João Adolfo Guerreiro
JOÃO ADOLFO GUERREIRO | A chuva voltou a molhar as ruas da cidade
Voltarei a ser totalidade, natureza, nela diluído

João Adolfo Guerreiro
A chuva veio, conforme o previsto, enquanto o frio parte. A água que cai do céu molha o asfalto irregular e remendado das ruas de Charqueadas. Precipita-se sobre os telhados das casas e pinga nas calçadas, produzindo aquele barulhinho ninante e contínuo, bem característico.
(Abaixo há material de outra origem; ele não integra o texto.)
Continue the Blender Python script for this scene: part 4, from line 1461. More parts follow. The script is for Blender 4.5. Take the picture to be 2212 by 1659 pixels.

Dizem os entendidos que setembro será chuvoso por aqui, o que nos causa preocupação desde maio do ano passado.
Indiferente a nossos temores, o Jacuí segue o seu curso, aditivado, fonte de vida: a chuva é sua amiga, sua fonte. Do porto da Gerdau olho para o grande manancial em movimento (foto abaixo) e penso sobre possíveis metáforas, mas não sou poeta, sou cronista, e estes devem conversar, prosa, não poetizar, verso. As nuvens acariciam a superfície do rio com o maná dos céus enquanto estou ali, sem importância, utilidade ou significado algum. Sou tão somente dois olhos que veem, um corpo que sente e um cérebro que pensa, um entre tantos, tão igual aos outros. Passageiro.
Em um breve tempo para o rio, esse guardião dos séculos e milênios, desaparecerei. Virarei pó, não água, embora meu corpo seja 70% água. Talvez a água que sou, de alguma forma, evapore pras nuvens um dia e vire chuva setembrina sobre este mesmo rio, tornando-me carícia e fonte. Assim, subirei aos céus e descerei também para a terra, molhando as ruas de Charqueadas. Voltarei a ser totalidade, natureza, nela diluído.
Voltaremos. Todos nós.
Ficou filosófico e poético. Não era a intenção. Juro. Culpa do gotejar ninante e embriagante.
Vai um café passado? Vou esquentar a água.